Uno es que los blancos a alcanzar no se hallan nunca completamente aislados en virtud de la estrecha interacción que en las guerras modernas hay entre objetivos militares y objetivos de mantenimiento del aparato militar: la base económica e industrial es tan importante como la específicamente bélica. Es improbable, pues, que haya algo así como una guerra nuclear limpia; las guerras han sido casi siempre sucias, ¿cómo no va a serlo una que cuenta con medios de destrucción muy por encima de cualesquiera otros empleados hasta la fecha?

El otro hecho es que los sistemas de equilibrio tanto humano como natural del globo son sumamente delicados. No se puede alterar uno un poco sustancialmente sin los demás sufran. Pueden producirse, pues, conflagraciones en cadena que den al traste no sólo con la delgada capa de civilización alcanzada, sino también -lo que es aún más peligroso, con la no menos delgada capa de mantenimiento de las estructuras ecobiológicas. Es cierto que en el curso de la evolución han tenido lugar catástrofes descomunales que han alterado la faz del planeta (la extinción de muchas especies, incluyendo los dinosaurios, hace unos 65 millones de años, fue una de ellas). Pero cabe preguntar hasta qué punto se puede perder el juicio como para reescribir el verso de Espronceda y proclamar: "Que haya millones de especies menos, ¿qué importa al mundo?".

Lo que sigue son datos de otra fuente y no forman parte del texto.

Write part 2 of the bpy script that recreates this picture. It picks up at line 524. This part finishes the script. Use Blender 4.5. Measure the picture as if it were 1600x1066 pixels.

Cierto general afirmó que una guerra consiste en matar enemigos, porque cuando se ha matado un número suficiente de ellos ya no pueden seguir luchando. La guerra ha terminado. En una contienda termonuclear no sólo se pone fin a enemigos -y a amigos-, sino también a las condiciones que los hacen posibles. Ha terminado la guerra, y todas las guerras. Como se dijo una vez de Varsovia, "la paz reina en el mundo". Curiosa manera de eliminar las guerras.